Após denúncias dos moradores, a gerência mudou. Mas as proibições continuaram. “Eles falam que não proíbem a pessoa, que podem continuar, porque realmente por lei eles não podem tirar enquanto não for indenizado, mas ao mesmo tempo vai privando as pessoas de ter as coisas”, relata Maria de Fátima. Apesar das restrições às comunidades, seguiram os avanços da monocultura de eucalipto, para produção de carvão mineral, da mineração de quartzito e de fazendeiros, que ameaçam a permanência no território tradicional.

Foto: André Dib A chegada do Parque Nacional das Sempre-Vivas mudou drasticamente a vida das comunidades. Todas as atividades foram proibidas. Foto: André Dib
Na colheita, as famílias se instalam nas cavernas, no alto da Serra. É quando acontecem os encontros, reencontros, casamentos e nascimentos. Fotos: André Dib e João Roberto Ripper

Resistência

Foi com a ameaça de perda de território que as comunidades começaram a perceber que tinham modo de vida próprio, que dependia da serra para continuar existindo. Eram elas quem, há gerações, mantinham a área do parque “conservada”. Passaram a afirmar sua condição, vencendo o estigma da pobreza.

Organizadas, exigem que o Parque se torne uma Reserva de Desenvolvimento Sustentável, o que permitiria a continuação do manejo praticado pelas famílias e seu sustento. Aldair aponta dificuldades em dialogar com o ICMBio. “Muitas vezes as propostas são ignoradas. Não consideram as ideias da gente, na verdade não consideram as comunidades”, fala. A atitude desrespeita a Convenção 169 da Organização Internacional do Trabalho , que estabelece no Brasil um marco legal de consulta às comunidades tradicionais sobre qualquer projeto que as afete.

O ICMBio afirma que desde 2012 busca construir um instrumento de garantia de direitos das comunidades tradicionais, “não obtendo sucesso mesmo com o apoio do MPF, pois as lideranças com quem o órgão dialogava não aceitavam que o ICMBio iniciasse este debate nas comunidades”. Confira a íntegra da resposta.

Hoje, nas brechas, as famílias conseguem desenvolver a colheita das sempre-vivas, as flores mais cobiçadas. Em 2017, a colheita rendeu quase meio milhão de reais ao conjunto de comunidades da região de Pé de Serra, segundo Aldair. As flores são vendidas a atravessadores e vão para exportação.
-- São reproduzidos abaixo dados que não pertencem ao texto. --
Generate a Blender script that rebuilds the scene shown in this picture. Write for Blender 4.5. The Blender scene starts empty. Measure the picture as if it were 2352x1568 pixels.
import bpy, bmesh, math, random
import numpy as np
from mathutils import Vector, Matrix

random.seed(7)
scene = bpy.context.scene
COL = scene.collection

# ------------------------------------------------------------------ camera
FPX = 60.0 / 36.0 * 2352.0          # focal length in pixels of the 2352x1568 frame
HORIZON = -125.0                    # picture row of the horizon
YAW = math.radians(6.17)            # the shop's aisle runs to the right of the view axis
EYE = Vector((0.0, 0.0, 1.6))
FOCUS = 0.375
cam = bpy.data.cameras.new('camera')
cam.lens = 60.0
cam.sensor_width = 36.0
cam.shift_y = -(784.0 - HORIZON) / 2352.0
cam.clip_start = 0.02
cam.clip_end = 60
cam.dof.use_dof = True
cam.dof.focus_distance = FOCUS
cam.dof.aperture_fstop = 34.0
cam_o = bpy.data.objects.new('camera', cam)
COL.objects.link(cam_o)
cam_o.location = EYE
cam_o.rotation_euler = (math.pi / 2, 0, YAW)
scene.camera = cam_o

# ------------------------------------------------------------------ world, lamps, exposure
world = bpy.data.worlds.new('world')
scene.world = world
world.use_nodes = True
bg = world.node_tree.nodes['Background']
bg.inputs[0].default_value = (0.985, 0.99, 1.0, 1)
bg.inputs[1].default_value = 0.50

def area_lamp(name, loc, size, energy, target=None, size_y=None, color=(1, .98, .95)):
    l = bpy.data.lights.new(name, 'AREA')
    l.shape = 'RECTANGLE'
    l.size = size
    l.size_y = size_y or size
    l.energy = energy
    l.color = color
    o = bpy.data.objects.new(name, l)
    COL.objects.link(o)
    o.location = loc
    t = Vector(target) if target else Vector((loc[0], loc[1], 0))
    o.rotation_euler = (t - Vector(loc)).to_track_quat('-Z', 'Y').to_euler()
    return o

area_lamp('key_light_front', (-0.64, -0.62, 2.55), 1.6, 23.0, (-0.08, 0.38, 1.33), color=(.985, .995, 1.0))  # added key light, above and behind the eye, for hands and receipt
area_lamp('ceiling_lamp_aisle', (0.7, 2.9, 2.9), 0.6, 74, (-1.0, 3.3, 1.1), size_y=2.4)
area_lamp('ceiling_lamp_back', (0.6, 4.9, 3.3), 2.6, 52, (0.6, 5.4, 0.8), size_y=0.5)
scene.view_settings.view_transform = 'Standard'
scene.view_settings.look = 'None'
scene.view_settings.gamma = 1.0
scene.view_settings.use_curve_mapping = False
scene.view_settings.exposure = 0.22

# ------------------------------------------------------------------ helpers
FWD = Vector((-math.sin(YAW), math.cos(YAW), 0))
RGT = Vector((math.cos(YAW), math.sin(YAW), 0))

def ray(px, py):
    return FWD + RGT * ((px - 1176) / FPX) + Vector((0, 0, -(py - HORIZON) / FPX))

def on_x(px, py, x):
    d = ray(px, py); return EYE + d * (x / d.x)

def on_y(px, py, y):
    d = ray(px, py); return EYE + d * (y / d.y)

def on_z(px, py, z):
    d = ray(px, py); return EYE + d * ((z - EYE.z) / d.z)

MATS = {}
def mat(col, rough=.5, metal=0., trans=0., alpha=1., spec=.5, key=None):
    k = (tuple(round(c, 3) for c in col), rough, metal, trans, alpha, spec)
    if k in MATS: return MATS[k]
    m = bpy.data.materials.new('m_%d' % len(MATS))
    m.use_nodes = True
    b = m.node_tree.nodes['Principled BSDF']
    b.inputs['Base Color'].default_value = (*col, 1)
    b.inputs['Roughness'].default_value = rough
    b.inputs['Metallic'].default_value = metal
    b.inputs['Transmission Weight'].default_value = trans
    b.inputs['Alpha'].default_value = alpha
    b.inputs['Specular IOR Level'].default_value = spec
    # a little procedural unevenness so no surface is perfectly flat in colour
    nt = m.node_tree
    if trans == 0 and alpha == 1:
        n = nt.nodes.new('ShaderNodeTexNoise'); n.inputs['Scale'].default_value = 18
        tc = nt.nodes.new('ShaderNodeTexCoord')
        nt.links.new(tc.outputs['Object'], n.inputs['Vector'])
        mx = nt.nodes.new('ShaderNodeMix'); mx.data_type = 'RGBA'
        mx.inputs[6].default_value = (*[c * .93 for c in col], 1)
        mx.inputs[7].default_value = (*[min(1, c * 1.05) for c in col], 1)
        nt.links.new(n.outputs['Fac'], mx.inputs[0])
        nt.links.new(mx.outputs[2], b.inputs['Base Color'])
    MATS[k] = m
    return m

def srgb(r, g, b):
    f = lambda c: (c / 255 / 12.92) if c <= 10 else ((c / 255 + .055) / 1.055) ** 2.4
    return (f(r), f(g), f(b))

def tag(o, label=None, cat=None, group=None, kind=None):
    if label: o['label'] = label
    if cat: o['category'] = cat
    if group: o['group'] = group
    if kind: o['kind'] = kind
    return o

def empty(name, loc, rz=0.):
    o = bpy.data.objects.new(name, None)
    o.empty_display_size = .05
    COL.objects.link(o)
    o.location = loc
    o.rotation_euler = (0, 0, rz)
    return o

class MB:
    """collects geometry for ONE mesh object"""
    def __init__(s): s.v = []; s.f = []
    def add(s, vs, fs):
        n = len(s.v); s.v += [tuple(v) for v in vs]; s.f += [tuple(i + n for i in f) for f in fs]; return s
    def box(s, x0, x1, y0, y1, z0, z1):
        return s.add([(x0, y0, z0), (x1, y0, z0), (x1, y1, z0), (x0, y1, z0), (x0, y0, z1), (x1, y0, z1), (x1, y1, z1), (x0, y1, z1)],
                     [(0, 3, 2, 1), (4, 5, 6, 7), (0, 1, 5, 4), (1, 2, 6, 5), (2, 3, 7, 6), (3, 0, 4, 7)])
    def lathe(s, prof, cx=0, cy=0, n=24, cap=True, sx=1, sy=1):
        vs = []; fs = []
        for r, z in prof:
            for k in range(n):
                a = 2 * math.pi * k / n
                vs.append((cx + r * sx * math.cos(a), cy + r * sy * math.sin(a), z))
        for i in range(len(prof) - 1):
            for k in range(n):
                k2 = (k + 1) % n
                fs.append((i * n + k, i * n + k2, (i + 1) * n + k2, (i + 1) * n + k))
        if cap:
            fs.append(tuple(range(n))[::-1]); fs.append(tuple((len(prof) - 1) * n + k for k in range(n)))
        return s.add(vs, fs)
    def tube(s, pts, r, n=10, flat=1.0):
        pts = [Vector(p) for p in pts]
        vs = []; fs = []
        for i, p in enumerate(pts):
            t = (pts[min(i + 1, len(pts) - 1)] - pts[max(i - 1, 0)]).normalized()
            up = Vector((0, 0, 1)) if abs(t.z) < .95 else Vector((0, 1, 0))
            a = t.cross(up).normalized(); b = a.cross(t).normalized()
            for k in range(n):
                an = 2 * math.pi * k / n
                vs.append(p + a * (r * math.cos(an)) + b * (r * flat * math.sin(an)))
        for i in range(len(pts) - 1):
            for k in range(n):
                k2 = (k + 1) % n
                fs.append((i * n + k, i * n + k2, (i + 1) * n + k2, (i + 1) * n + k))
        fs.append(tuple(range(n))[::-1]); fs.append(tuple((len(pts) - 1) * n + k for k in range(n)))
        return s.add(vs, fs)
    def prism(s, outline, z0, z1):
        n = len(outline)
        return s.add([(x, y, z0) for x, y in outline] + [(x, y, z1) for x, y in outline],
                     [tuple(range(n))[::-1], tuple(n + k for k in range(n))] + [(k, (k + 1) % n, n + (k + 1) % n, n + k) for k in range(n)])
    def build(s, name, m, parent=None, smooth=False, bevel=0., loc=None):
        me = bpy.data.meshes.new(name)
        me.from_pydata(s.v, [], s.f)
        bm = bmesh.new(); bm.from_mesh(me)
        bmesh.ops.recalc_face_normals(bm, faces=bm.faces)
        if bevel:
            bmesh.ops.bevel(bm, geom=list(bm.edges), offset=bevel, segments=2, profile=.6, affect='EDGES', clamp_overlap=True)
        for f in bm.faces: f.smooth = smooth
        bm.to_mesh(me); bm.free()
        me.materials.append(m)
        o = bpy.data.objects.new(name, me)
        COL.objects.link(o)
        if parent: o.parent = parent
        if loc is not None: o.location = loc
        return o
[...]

Atualmente, as comunidades estão aprendendo melhor sobre a cadeia de valores para incidir sobre ela. As sempre-vivas custaram, nessa colheita, R$ 16,50 o quilo.
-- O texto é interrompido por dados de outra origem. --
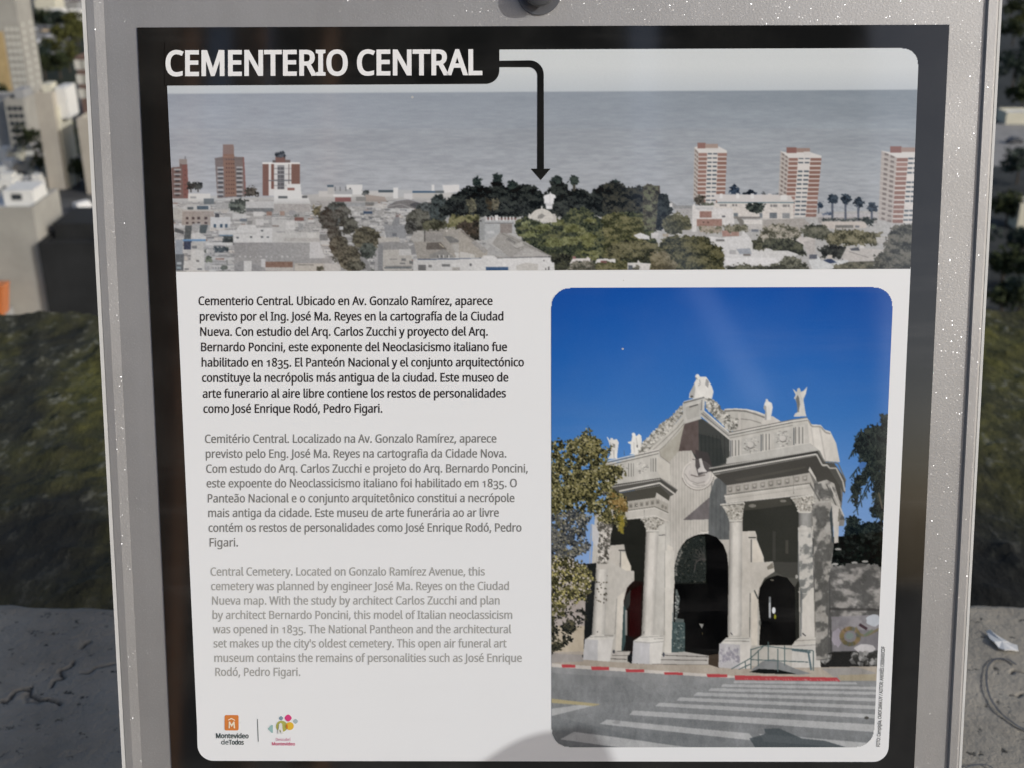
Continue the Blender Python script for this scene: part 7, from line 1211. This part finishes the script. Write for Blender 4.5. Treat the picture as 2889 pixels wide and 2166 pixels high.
        z.poly(pts, (170, 172, 172), 0.92, n=5)
    z.poly([(20, 1292), (220, 1264), (300, 1268), (20, 1338)], (164, 166, 166)); z.poly([(20, 1226), (335, 1262), (290, 1273), (20, 1252)], (168, 158, 122), .9)
    z.poly([(1240, 1470), (1300, 1455), (1340, 1440), (1330, 1412), (1420, 1408), (1560, 1470), (1700, 1484), (1830, 1524), (1280, 1530)], (62, 70, 74), 0.8); z.ell(1955, 1345, 14, 9, (70, 70, 66)); z.ell(430, 1372, 26, 10, (146, 148, 148))
    # ---------- the leafy tree on the left, last
    z = c.zoom(1540, 1180, 3.684)
    crown = [(40, 250), (120, 215), (200, 230), (300, 195), (380, 150), (440, 75), (470, 170), (560, 190), (600, 290), (690, 280), (640, 400), (620, 470), (740, 470), (830, 530), (790, 620), (720, 640), (690, 720), (830, 800), (850, 880), (820, 1000), (812, 1190), (760, 1170), (730, 1090), (640, 1080), (560, 1050), (470, 980), (300, 960), (200, 1000), (40, 1010)]
    lo1 = [(40, 980), (300, 950), (480, 990), (440, 1080), (400, 1200), (460, 1330), (380, 1400), (300, 1440), (240, 1500), (40, 1500)]; lo2 = [(40, 1420), (240, 1440), (400, 1490), (500, 1640), (470, 1760), (430, 1860), (280, 1930), (40, 1960)]; lo3 = [(40, 1930), (260, 1960), (410, 1980), (420, 2100), (330, 2170), (240, 2230), (290, 2290), (160, 2390), (40, 2440)]
    br = (46, 46, 42)
    for pts in ([(60, 1900), (110, 1500), (160, 1180), (250, 980), (280, 700)], [(160, 1180), (230, 1050), (420, 900)], [(130, 1400), (280, 1200), (420, 1080)], [(250, 900), (240, 820), (200, 640)], [(60, 1700), (240, 1560)]): z.line(pts, 22, br)
    OL = [(32, 34, 30), (54, 54, 42), (80, 79, 54), (106, 102, 68), (148, 143, 112)]
    fol(z, crown, 40, OL, edge=46, holes=0.30, light=.7); z.leaves(crown, 1500, 13, [(138, 132, 90), (44, 45, 36), (164, 158, 122), (36, 37, 32), (100, 96, 62)])
    fol(z, [(640, 780), (830, 800), (840, 1000), (700, 1000)], 34, [(92, 74, 46), (140, 112, 66), (176, 150, 104)], .75, holes=.4, edge=40); z.leaves([(740, 1000), (812, 1000), (812, 1190), (760, 1170)], 60, 15, [(140, 128, 60), (118, 110, 50)])
    fol(z, lo1, 36, [(36, 38, 42), (60, 64, 68), (86, 88, 88), (120, 118, 104)], holes=0.34, edge=44, light=.5); z.leaves(lo1, 420, 12, [(144, 142, 132), (40, 44, 48), (112, 108, 84)])
    fol(z, lo2, 36, OL, holes=0.34, edge=44, light=.7); z.leaves(lo2, 420, 13, [(168, 160, 104), (46, 44, 36), (190, 182, 174)]); fol(z, lo3, 36, [(28, 30, 30), (46, 48, 44), (70, 68, 58), (100, 96, 76)], holes=0.46, edge=46); z.leaves(lo3, 160, 14, [(34, 36, 36), (60, 60, 52)]); fol(z, [(40, 1930), (200, 1900), (180, 2050), (40, 2080)], 34, OL, holes=.45)
    c.zoom(1540, 1550, 3.684).leaves([(520, 330), (640, 260), (640, 540), (520, 560)], 26, 14, [(70, 68, 60), (96, 92, 80)])
    # stains on the stone and grain in the asphalt of the printed picture
    st_ = (vnoise(xx / 55.0, yy / 90.0, 61, 5) - .5) * 34 + (vnoise(xx / 8.0, yy / 16.0, 66, 3) - .5) * 18
    lum = c.a.mean(-1); grey = (np.abs(c.a[..., 0] - c.a[..., 2]) < 34) & (lum > 90)
    c.a[grey] += st_[grey][:, None].astype(np.float32)
    gr_ = rng.normal(0, 7, lum.shape); rdm = yy > 1925; c.a[rdm] += gr_[rdm][:, None].astype(np.float32)
    c.blur(1)
    c.a += (rng.normal(0, 2.0, c.a.shape[:2])[..., None]).astype(np.float32)
    return c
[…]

“Essa política ambiental está muito equivocada ao achar que o caminho da conservação ambiental é esse de retirar comunidade tradicionais, como se isso fosse de fato promover conservação”, critica Claudenir Fávero, professor da Universidade Federal dos Vales do Jequitinhonha e Mucuri. “Acho que está muito claro que este não é o caminho. São muitos exemplos de que isso não resulta em conservação e causa exclusão social”.